(begin)

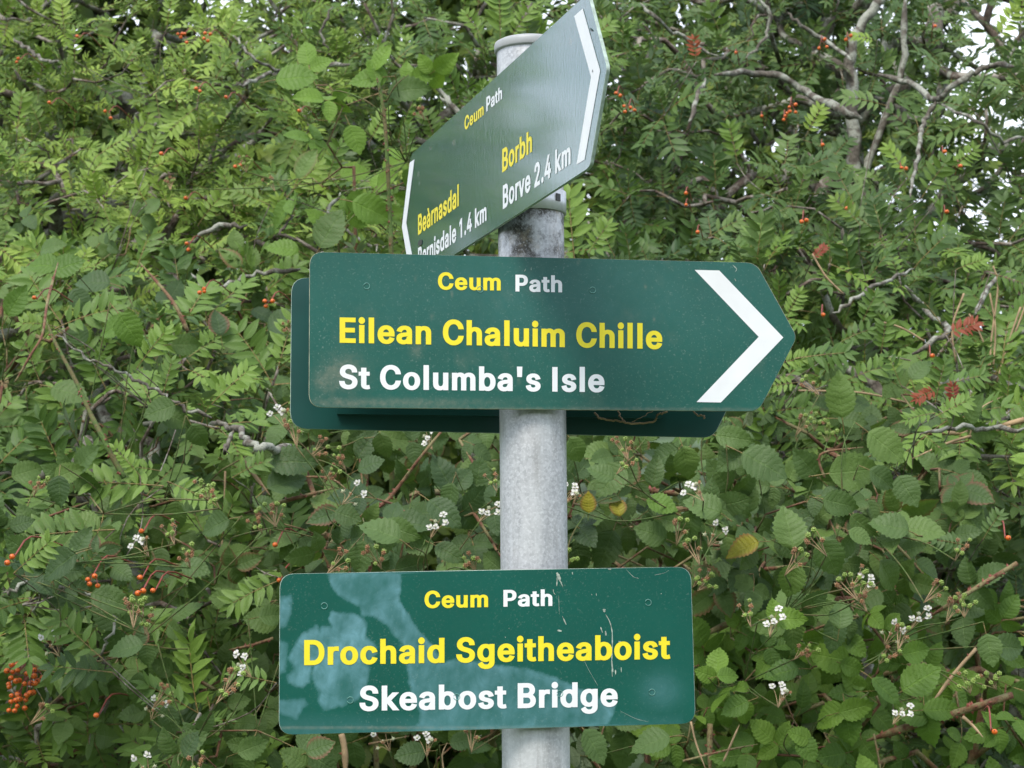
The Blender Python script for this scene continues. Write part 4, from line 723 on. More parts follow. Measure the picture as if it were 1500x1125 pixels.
class Leaves:
    def __init__(s): s.L = []       # (kind, variant, pos, 3x3 incl. scale, matkey, fixed)
    def add(s, kind, pos, a, n, size, mk, fixed=False):
        Fm = frame(np.asarray(a, float), np.asarray(n, float)) * size
        s.L.append((kind, int(rng.integers(len(PRO[kind]))), np.asarray(pos, float), Fm, size, mk, fixed))
    def build(s, parent, limit, stalk, name='leaf', maxall=None):
        def score(x):
            px, py = to_px(x[2]); inf = -40 < px < 1540 and -40 < py < 1165
            return (10 if x[6] else 0) + (1 if inf else 0) * 5 + x[4] / x[2][1] * 20 - x[2][1] * .35
        s.L.sort(key=score, reverse=True)
        n = 0
        for i, x in enumerate(s.L):
            if n >= limit: break
            kind, v, p, Fm, sz, mk, fx = x
            px, py = to_px(p)
            if not (-60 < px < 1560 and -60 < py < 1185): break
            o = bpy.data.objects.new(name, leaf_mesh(kind, v, M[mk], stalk)); COL.objects.link(o)
            o.parent = parent; mw = Matrix(np.vstack([np.column_stack([Fm, p]), [0, 0, 0, 1]]).tolist())
            o.matrix_basis = Matrix.Translation(-parent.location) @ mw; n += 1
        rest = s.L[n:]
        if not rest: return
        groups = {}
        for x in rest: groups.setdefault((x[0], x[1], x[5]), []).append(x)
        Vs, Ts, Us, Ms = [], [], [], []; off = 0; cnt = 0; keys = sorted({k[2] for k in groups}); 
        for (kind, v, mk), g in groups.items():
            lk = kind if kind == 'single' else kind + '_lo'
            far = np.array([x[2][1] for x in g]) > 0
            V, T, U, mi = PRO[lk][v]; k = len(g)
            Fm = np.stack([x[3] for x in g]); P = np.stack([x[2] for x in g])
            W = np.einsum('kij,nj->kni', Fm, V) + P[:, None]
            UU = np.repeat(U[None], k, 0).copy(); UU[..., 2] = (np.arange(k) + cnt)[:, None] + .5; cnt += k
            TT = T[None] + (np.arange(k) * len(V))[:, None, None] + off; off += k * len(V)
            Vs.append(W.reshape(-1, 3)); Ts.append(TT.reshape(-1, 3)); Us.append(UU.reshape(-1, 3)); Ms.append(np.tile(np.where(mi == 1, len(keys), keys.index(mk)), k))
        me = mesh_np('foliage', np.concatenate(Vs), np.concatenate(Ts), np.concatenate(Us), None, np.concatenate(Ms))
        o = link('foliage', me, parent, [M[k] for k in keys] + [stalk]); setp(o, kind='stuff')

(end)

■ **THE TASK**
Reproduce the listing exactly. Leave its pictures out.

■ **COMPLETED EXERCISE**
The Blender Python script for this scene continues. Write part 4, from line 723 on. More parts follow. Measure the picture as if it were 1500x1125 pixels.
class Leaves:
    def __init__(s): s.L = []       # (kind, variant, pos, 3x3 incl. scale, matkey, fixed)
    def add(s, kind, pos, a, n, size, mk, fixed=False):
        Fm = frame(np.asarray(a, float), np.asarray(n, float)) * size
        s.L.append((kind, int(rng.integers(len(PRO[kind]))), np.asarray(pos, float), Fm, size, mk, fixed))
    def build(s, parent, limit, stalk, name='leaf', maxall=None):
        def score(x):
            px, py = to_px(x[2]); inf = -40 < px < 1540 and -40 < py < 1165
            return (10 if x[6] else 0) + (1 if inf else 0) * 5 + x[4] / x[2][1] * 20 - x[2][1] * .35
        s.L.sort(key=score, reverse=True)
        n = 0
        for i, x in enumerate(s.L):
            if n >= limit: break
            kind, v, p, Fm, sz, mk, fx = x
            px, py = to_px(p)
            if not (-60 < px < 1560 and -60 < py < 1185): break
            o = bpy.data.objects.new(name, leaf_mesh(kind, v, M[mk], stalk)); COL.objects.link(o)
            o.parent = parent; mw = Matrix(np.vstack([np.column_stack([Fm, p]), [0, 0, 0, 1]]).tolist())
            o.matrix_basis = Matrix.Translation(-parent.location) @ mw; n += 1
        rest = s.L[n:]
        if not rest: return
        groups = {}
        for x in rest: groups.setdefault((x[0], x[1], x[5]), []).append(x)
        Vs, Ts, Us, Ms = [], [], [], []; off = 0; cnt = 0; keys = sorted({k[2] for k in groups}); 
        for (kind, v, mk), g in groups.items():
            lk = kind if kind == 'single' else kind + '_lo'
            far = np.array([x[2][1] for x in g]) > 0
            V, T, U, mi = PRO[lk][v]; k = len(g)
            Fm = np.stack([x[3] for x in g]); P = np.stack([x[2] for x in g])
            W = np.einsum('kij,nj->kni', Fm, V) + P[:, None]
            UU = np.repeat(U[None], k, 0).copy(); UU[..., 2] = (np.arange(k) + cnt)[:, None] + .5; cnt += k
            TT = T[None] + (np.arange(k) * len(V))[:, None, None] + off; off += k * len(V)
            Vs.append(W.reshape(-1, 3)); Ts.append(TT.reshape(-1, 3)); Us.append(UU.reshape(-1, 3)); Ms.append(np.tile(np.where(mi == 1, len(keys), keys.index(mk)), k))
        me = mesh_np('foliage', np.concatenate(Vs), np.concatenate(Ts), np.concatenate(Us), None, np.concatenate(Ms))
        o = link('foliage', me, parent, [M[k] for k in keys] + [stalk]); setp(o, kind='stuff')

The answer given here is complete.